#### ENTRIES PROVIDED ####

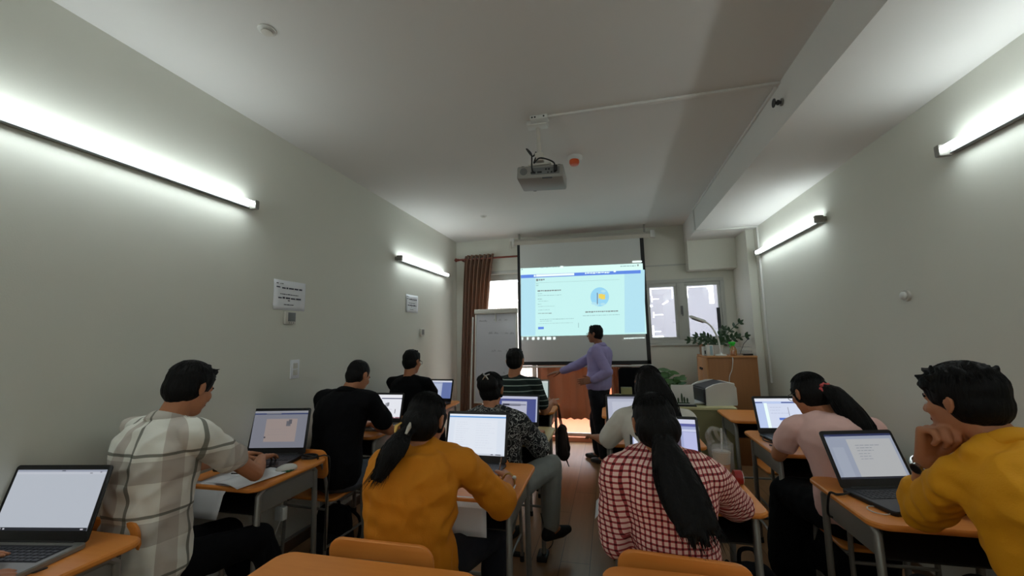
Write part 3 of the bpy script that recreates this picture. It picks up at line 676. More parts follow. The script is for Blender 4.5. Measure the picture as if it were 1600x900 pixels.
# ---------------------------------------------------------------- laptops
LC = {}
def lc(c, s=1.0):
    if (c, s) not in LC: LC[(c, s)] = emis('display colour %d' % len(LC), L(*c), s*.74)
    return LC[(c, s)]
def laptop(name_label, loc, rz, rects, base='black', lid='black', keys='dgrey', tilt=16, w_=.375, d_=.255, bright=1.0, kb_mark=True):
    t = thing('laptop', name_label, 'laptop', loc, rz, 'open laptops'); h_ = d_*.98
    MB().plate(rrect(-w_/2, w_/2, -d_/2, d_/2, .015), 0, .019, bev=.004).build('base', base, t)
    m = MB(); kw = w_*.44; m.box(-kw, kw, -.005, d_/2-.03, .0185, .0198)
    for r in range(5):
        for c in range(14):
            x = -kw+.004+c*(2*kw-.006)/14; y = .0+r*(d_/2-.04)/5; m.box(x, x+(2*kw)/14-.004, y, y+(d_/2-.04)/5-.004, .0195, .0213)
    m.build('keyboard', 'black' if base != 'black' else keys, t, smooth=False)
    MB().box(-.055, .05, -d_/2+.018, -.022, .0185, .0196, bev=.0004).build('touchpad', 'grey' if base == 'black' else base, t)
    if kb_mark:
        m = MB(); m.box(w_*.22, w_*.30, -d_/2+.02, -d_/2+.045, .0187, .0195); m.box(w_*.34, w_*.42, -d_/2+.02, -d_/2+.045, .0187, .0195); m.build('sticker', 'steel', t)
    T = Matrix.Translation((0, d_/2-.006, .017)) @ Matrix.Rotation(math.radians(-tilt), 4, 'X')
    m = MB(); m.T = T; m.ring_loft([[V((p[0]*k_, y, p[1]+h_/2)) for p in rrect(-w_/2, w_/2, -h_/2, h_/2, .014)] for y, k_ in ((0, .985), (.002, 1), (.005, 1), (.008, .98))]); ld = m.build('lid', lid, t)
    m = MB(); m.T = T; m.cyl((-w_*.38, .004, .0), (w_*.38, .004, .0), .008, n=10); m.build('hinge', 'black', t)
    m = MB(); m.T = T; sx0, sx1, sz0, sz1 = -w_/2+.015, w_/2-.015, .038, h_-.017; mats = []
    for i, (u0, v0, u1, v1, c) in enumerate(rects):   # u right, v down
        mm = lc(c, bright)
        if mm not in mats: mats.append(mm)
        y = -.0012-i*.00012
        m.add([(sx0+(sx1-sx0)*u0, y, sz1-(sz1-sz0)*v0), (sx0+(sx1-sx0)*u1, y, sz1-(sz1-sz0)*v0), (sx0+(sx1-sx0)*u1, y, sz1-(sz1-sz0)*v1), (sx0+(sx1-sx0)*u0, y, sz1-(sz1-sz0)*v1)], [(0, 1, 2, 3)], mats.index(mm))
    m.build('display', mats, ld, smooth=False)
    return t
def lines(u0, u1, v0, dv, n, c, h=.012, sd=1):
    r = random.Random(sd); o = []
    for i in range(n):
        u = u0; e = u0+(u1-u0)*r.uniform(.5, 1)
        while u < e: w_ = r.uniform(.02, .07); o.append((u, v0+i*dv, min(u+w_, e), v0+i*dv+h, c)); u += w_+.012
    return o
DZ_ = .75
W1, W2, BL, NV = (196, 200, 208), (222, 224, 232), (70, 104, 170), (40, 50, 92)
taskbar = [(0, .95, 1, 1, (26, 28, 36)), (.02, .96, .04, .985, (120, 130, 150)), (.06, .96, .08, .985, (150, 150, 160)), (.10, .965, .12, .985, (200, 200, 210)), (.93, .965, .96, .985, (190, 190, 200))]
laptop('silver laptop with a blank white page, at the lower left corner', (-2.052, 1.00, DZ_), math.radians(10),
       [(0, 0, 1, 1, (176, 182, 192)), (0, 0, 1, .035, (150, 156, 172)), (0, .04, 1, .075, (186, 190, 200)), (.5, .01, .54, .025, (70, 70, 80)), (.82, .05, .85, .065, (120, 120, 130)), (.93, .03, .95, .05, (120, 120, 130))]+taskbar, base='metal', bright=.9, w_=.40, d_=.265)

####
#### ENTRIES PROVIDED ####

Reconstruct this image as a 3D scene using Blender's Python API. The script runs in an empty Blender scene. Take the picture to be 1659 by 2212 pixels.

####

**REQUIRED TASK**.
Gather every line containing the word "picture" and copy it.

**SOLUTION FOR THIS PROBLEM**.
Write part 3 of the bpy script that recreates this picture. It picks up at line 676. More parts follow. The script is for Blender 4.5. Measure the picture as if it were 1600x900 pixels.
Reconstruct this image as a 3D scene using Blender's Python API. The script runs in an empty Blender scene. Take the picture to be 1659 by 2212 pixels.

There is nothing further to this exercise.